After years of studying how America’s wealthiest families maintain and grow their fortunes, I’ve implemented these strategies in my own financial planning and helped countless entrepreneurs do the same. The concept is simple yet revolutionary: creating your own “family bank” through life insurance that allows you to earn interest rather than pay it.
The Foundation: Not All Life Insurance Is Created Equal
The first critical distinction is understanding that we’re not talking about term insurance. Term insurance is like renting – you pay premiums but build no equity. What the wealthy use instead is properly structured, optimally funded whole life insurance.

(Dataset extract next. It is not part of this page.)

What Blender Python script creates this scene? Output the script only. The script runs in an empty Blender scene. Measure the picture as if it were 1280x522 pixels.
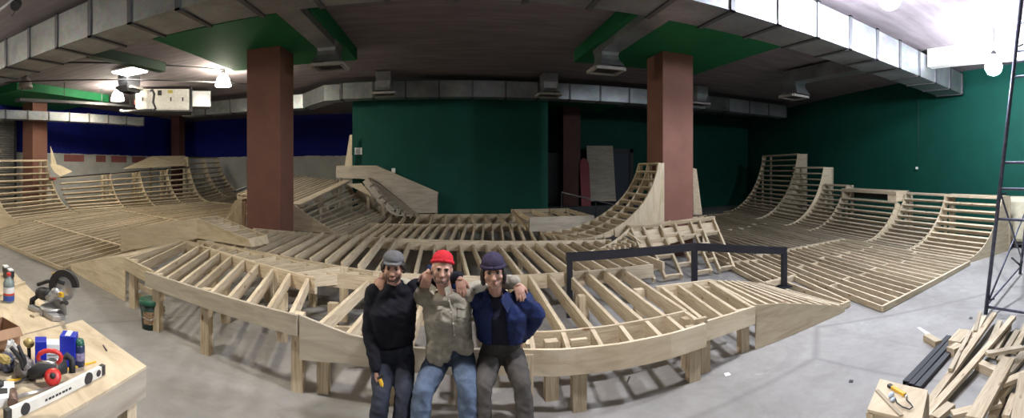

Unlike term insurance, whole life builds cash value over time that you can access during your lifetime. This cash value grows tax-deferred and can be accessed tax-free through policy loans. It’s essentially creating your own banking system where you control the terms.
Breaking Free From Traditional Banking
Why would I continue putting my money in traditional banks earning minimal interest that I then have to pay taxes on? Instead, I’ve redirected those funds to build cash value in my life insurance policies.
When I need capital for investments, business opportunities, or major purchases, I can tap into my policy’s cash value on my own terms:
- I decide when to access the money
- I determine the repayment schedule
- The money continues growing even while I’m using portions of it
- I avoid credit checks, applications, and bank approval processes
This approach gives me complete financial autonomy while my money works harder for me than it would sitting in a traditional bank account.
The Triple Tax Advantage
As someone who believes we should pay all taxes we legally owe but not leave an unnecessary tip, I appreciate the tax efficiency of this strategy. It offers what I call the triple tax advantage:
- Cash value growth is tax-deferred inside the policy
- Policy loans are income tax-free
- Death benefits pass to heirs income tax-free
This tax efficiency alone can dramatically increase your wealth over time compared to traditional investment vehicles where you’re constantly paying taxes on gains, dividends, and interest.
Building a Multi-Generational Legacy
While the living benefits are substantial, the death benefit still serves an important purpose in this strategy. When properly structured, it creates:
- Immediate liquidity for your heirs without waiting for probate
- Privacy protection for your family’s financial matters
- Preservation of assets for future generations
This is exactly how the Rockefellers maintained their wealth across multiple generations. They understood that it wasn’t just about building wealth but preserving it through efficient transfer mechanisms.
I’ve seen families transform their financial futures by implementing this strategy. Instead of enriching banks through interest payments, they become their own source of financing. Rather than losing wealth to taxes at every turn, they grow their money in tax-advantaged environments.
This approach isn’t just for the ultra-wealthy. I’ve helped people at various income levels implement scaled versions of this strategy. The key is proper structure and optimal funding – something most insurance agents don’t understand because they’re trained to sell products, not design wealth strategies.
If you’re serious about building wealth the way the truly rich do, stop thinking about life insurance as just death protection. Start seeing it as what it can be: your personal banking system that builds wealth while you’re alive and preserves it when you’re gone.